How to avoid weekend penalties: have lots of kids

The Colosimos became one of Australia's biggest hotel and brewing families by leaning on their six sons. Now they all own and run the business - and have eyes on the international beer market.

It’s a lucky family hotel owner who has six boys: weekend penalty rates are for others, not you.

Rosario (Ross) Colosimo, now 66, was blessed with six boys and now owns one-seventh of a sprawling $40 million hotel and brewery business based in Sydney’s Hills District.

Marcello, his oldest, is CEO, Sergio runs the Australian Brewery and Hotel at Rouse Hill, Vince the Hillside Hotel, Leon the Bella Vista Hotel, Julius operates the property development division and Ricky, the youngest, was in the business and is now doing some travelling. Oh happy days.

All except Ricky are married and they have nine future workers, err, I mean children, with two more on the way.

The Colosimos have no external directors or managers (don’t need them) and the seven of them have a formal board meeting once a month and family gatherings every week. They are a close Italian family that operates on consensus; if there’s a deadlock, Ross is the boss.

They also have a family constitution with two significant provisions: that third generation children need to go to university before coming into the business and are “encouraged” to work somewhere else first; and second, partners don’t get involved in the business, which is the first time I’ve seen that rule.

Says Marcello: “We watched other family businesses, and realised that’s when complications and arguments arise. You have to keep each person’s own family and business involvement separate. If you don’t, and your partner comes into the business with you, you tend to start looking at the business from a micro perspective – just from the point of view of your own family.”

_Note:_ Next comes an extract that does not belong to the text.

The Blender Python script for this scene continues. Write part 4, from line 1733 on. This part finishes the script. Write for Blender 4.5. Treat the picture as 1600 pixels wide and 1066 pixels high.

Ross’s wife Pamela didn’t have time to work in the business in the early years: she was too busy producing staff. All the boys worked weekends in his hotels as soon they could hold a tray of glasses. All of them finished school and went to uni and then joined the business full time.

Rosario, as he was then, emigrated from Calabria at the age of 13. His father Marcello had a fairly traditional work history for Italian migrants: first the Snowy Hydro scheme and then the Queensland sugar cane farms, before settling around Baulkham Hills.

The young Rosario started working in hotels in the area and eventually built a bottle shop in Baulkham Hills (Crestwood Cellars – it’s still there). He and Pamela lived in a caravan at the back of the shop and worked seven days a week.

He also had a talent for property development and made decent money developing a block of industrial units in the area, before building the Castle Hill Hotel which, with the help of his six sons, became one of New South Wales’ three biggest hotels.

He then moved into the city and developed the Retro nightclub and restaurant in Sussex Street, and then to the Hunter Valley where he developed a big tourist centre and brewery on 11 acres just outside Cessnock. That gave the Colosimos a taste for brewing.

They sold Crestwood Cellars, the Castle Hill tavern and Retro as well, and in fact developed and sold a few hotels along the way, hanging onto Hillside and Bell Vista, and then developed the huge Australian Brewery and Hotel at Rouse Hill.

Australian Brewery’s three types of beer and one cider are the first craft beers to be sold in cans. They won prizes at the Beer and Brewery Awards last year and the pub in Rouse Hill won the Best Traditional Bar and Best Boutique Beer Venue at the AHA awards. In 2004 they were named Family Business of the Year.

The family’s ambition now is to be the biggest craft brewer in the country. They have just signed a national distribution deal with the Kollaras Group, another big family business, and have an export distribution deal with Konishi Brewing in Japan.

Ross and the six boys are all equal shareholders and they haven’t yet discussed the third generation succession (the oldest is 12, so it’s a few years off). There are no dividends, just salaries, and all profits are ploughed back into the business.

From “humble beginnings”, as the website says, they now employ 300 people, serve 4000 meals a week and turn over $40 million a year.

It’s one of the many stories that gives immigration a good name.